Thursday, November 10, 2011

Modern games are too short.


When modern gaming started to take shape in the 1970s and 1980s, games were incredibly short and could be beaten anywhere between a matter of minutes to an hour or so if you knew what you were doing.  As time went on and technology became more advanced, games started becoming longer and more fleshed out.  This eventually led to games that you can play for close to one hundred hours and still not be finished. However, with this most recent generation of consoles, games seem to have become shorter than before, not longer.

If you look at most of the big name games from the previous two generations of consoles, they usually last a good amount of time.  Games like Kingdom Hearts, Super Mario 64, Banjo-Kazooie, Majora's Mask, the Final Fantasy games, and others couldn't be completed in a matter of hours.  You had to spend days playing them to completely finish the games with everything collected.  While there are games today that do compete with these games in terms of length, they're a lot more uncommon.

I think part of the issue with game length nowadays is the fact that many of the major games released have a multiplayer focus.  Games like Call of Duty, Halo, Gears of War, New Super Mario Bros.
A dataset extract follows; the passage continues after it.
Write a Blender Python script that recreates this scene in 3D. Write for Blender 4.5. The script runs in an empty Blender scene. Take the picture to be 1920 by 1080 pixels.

Wii, and Portal 2 have extremely short campaign modes, but have a nice, fleshed out multiplayer mode.  Even though I do enjoy the multiplayer aspects of these games, I find myself wishing that their single player modes were longer, especially when I'm paying fifty to sixty dollars for a game.  I don't want to be able to finish the story completely in one or two days; I want it to last me a good while so I get my money's worth out of it.

Call of Duty is the perfect example of a game with a short campaign,
but has a fleshed out multiplayer mode.

Yes, there have always been multiplayer games with a short story mode, but they're a lot more common this generation than they have been in any other. The standardization of online may have helped lead to that, but I feel like there are a lot of games today that should have had longer single player modes.

But it isn't just multiplayer games.  There are also numerous games this generation that are strictly single player, but have short campaigns, like Batman Arkham City, Enslaved, and Bioshock.  I don't know if it's the massive production costs that are cutting into the length of games, but it would be nice to see a new IP whose single player campaign lasts around twenty hours.  If it is the production cost that's hindering the single player experience, then maybe developers should stop focusing so much on creating the largest worlds with the most realistic graphics, and start focusing on creating a game that lasts more than ten hours.

I do realize that there are games this generation that do have long campaigns, such as Final Fantasy XIII and the Zelda games, but due to their history and the expectations created by previous entries, their single player modes have to be a good length.  Besides, these games are developed by companies with almost infinite resources, so the games themselves aren't hindered by the rising cost of development.

In the end, it feels like games today have generally become shorter than games from previous generations, for whatever reasons.  Hopefully with the next generation right around the corner, games will start to become longer.  Maybe the costs of development will drop with the newest consoles or multiplayer won't be included in almost every single game, which would hopefully lead to longer campaigns.  We'll just have to cross our fingers and hope for the best.